A Londra manager in pullover per sfuggire all’ira anti-banche

nostro inviato a Londra

Le e-mail erano comparse sugli schermi dei computer prima che la City londinese chiudesse per lo scorso weekend. Così è stato. Ieri, chiunque si fosse avventurato in quello che fino a qualche tempo fa era il miglio quadrato più ricco e invidiato del mondo, avrebbe stentato a riconoscere la fauna del luogo. Nessuna giacca, nessuna cravatta, nessuna camicia bianca inamidata in giro.

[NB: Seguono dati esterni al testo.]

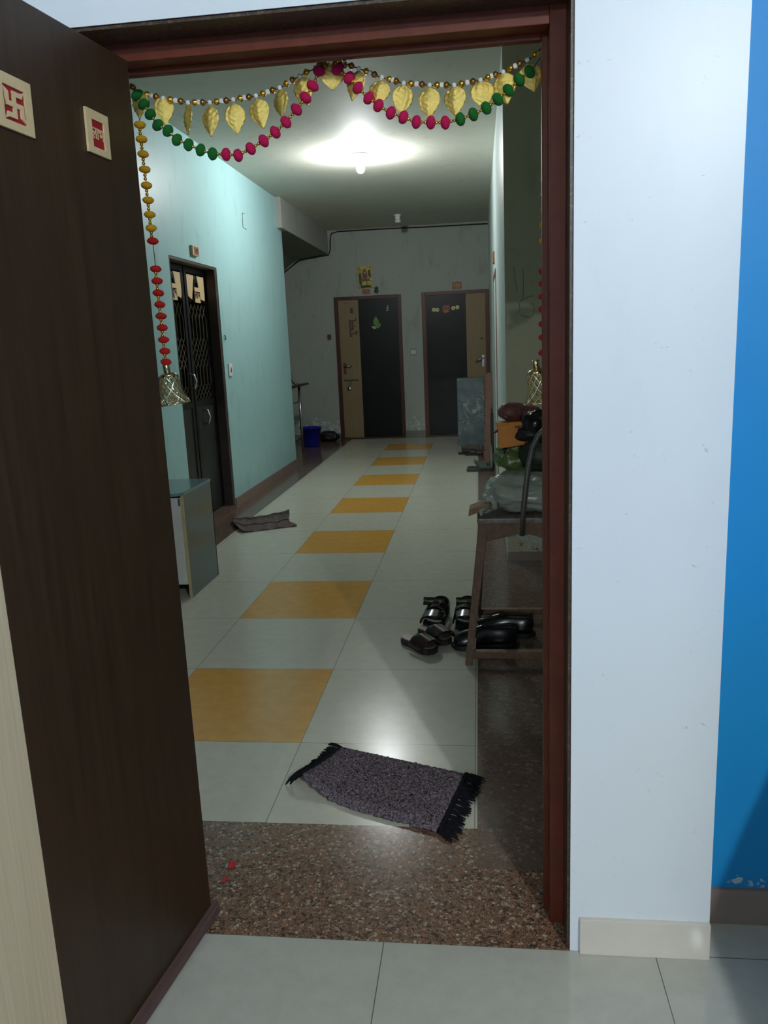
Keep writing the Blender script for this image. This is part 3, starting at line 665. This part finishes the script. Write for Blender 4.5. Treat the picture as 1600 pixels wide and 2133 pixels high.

In compenso, abbondavano i pullover scuri «alla Marchionne». Tutta la City ieri era, dopo decenni di «overdressing» e non soltanto per quanto riguarda i vestiti.
Le strade della City dai nomi storici - Lombard streeet, la via dove i banchieri lombardi aprirono molti secoli fa la loro attività di prestito e cambiavalute, Gresham street, dal nome di Sir Thomas Gresham, che nella seconda metà del Cinquecento fu banchiere e consigliere economico di re Edoardo VIII, ed enunciò la legge, detta appunto di Gresham, per la quale «la moneta cattiva scaccia quella buona», le strade, dicevamo, sarebbero state semivuote se non fossero state occupate da qualche migliaio di manifestanti vocianti, furibondi con i banchieri che per avidità hanno provocato la crisi finanziaria e, di conseguenza, la crisi economica e la perdita di decine di migliaia di posti di lavoro. «Damned bankers», maledetti banchieri. «Regulate casino capitalism», regolamentate il capitalismo da casinò.
La rabbia della folla si è sfogata contro gli uffici, fortunatamente vuoti, della Royal Bank of Scotland, il colosso salvato in extremis dalla bancarotta con i denari del Tesoro, cioè del contribuente britannico. Alcune vetrate sono state distrutte, i muri sono stati imbrattati di scritte, il contribuente britannico pagherà anche per l'imbianchino e il vetraio. A poche decine di metri di distanza, raccontano, il governatore della Bank of England Mervyn King continuava a lavorare «serenamente», con britannico understatement, nel suo ufficio. Non molti altri, tuttavia, si trovavano nella stessa situazione: a detta dei frequentatori abituali della City, ieri c'era davvero pochissima gente in giro. Poca gente per la strada, poca gente in metropolitana. Molti executive e impiegati della City, anziché optare per la «strategia del maglione» suggerita dalle e-mail aziendali e dalla polizia, hanno preferito semplicemente restare a casa. Numerosi i negozi chiusi. Le vetrine vuote e le porte sbarrate di un negozio Gucci vicino alla Banca d'Inghilterra erano eloquenti assai più delle parole.
Non sono mancati alcuni episodi di «resistenza civile» da parte di qualche orgoglioso funzionario di banca. Le telecamere della tv britannica Sky News ne hanno immortalato uno che, vestito di nero con camicia bianca, cravatta scura e - c'è da non credersi ma è vero - con la bombetta in testa e l'ombrello in mano nonostante la giornata radiosa per gli standard climatici londinesi, si dirigeva sicuro verso il corteo dei manifestanti. Non una parola, ma cipiglio e passo sicuro, quasi fosse un sottufficiale delle guardie della Regina, ha sfiorato la folla vociante senza che gli accadesse nulla. Un altro funzionario, più giovane, non ha voluto rinunciare alla cravatta d'ordinanza. «Credo nel capitalismo - ha confessato davanti ai giornalisti che l'assediavano, quasi fosse una bestia rara - e voglio testimoniarlo. Non c'è sistema economico migliore del capitalismo, così come non c'è sistema migliore della democrazia ha aggiunto churchillianamente: e senza mercato, non c'è democrazia». Al contrario del giovane perseverante, un banchiere di nome Louis Greco mormorava sconsolato: «Sono un banchiere in incognito», con evidente rimpianto per il gessato o la grisaglia d'ordinanza.

E soprattutto rimpianto per i ricchi bonus e i premi grazie ai quali gli executive bancari comperavano abitazioni prestigiose, barche e auto di lusso. I politici hanno deciso che i banchieri devono pagare il fio delle loro colpe. Hanno trovato, anche stavolta, gli «untori».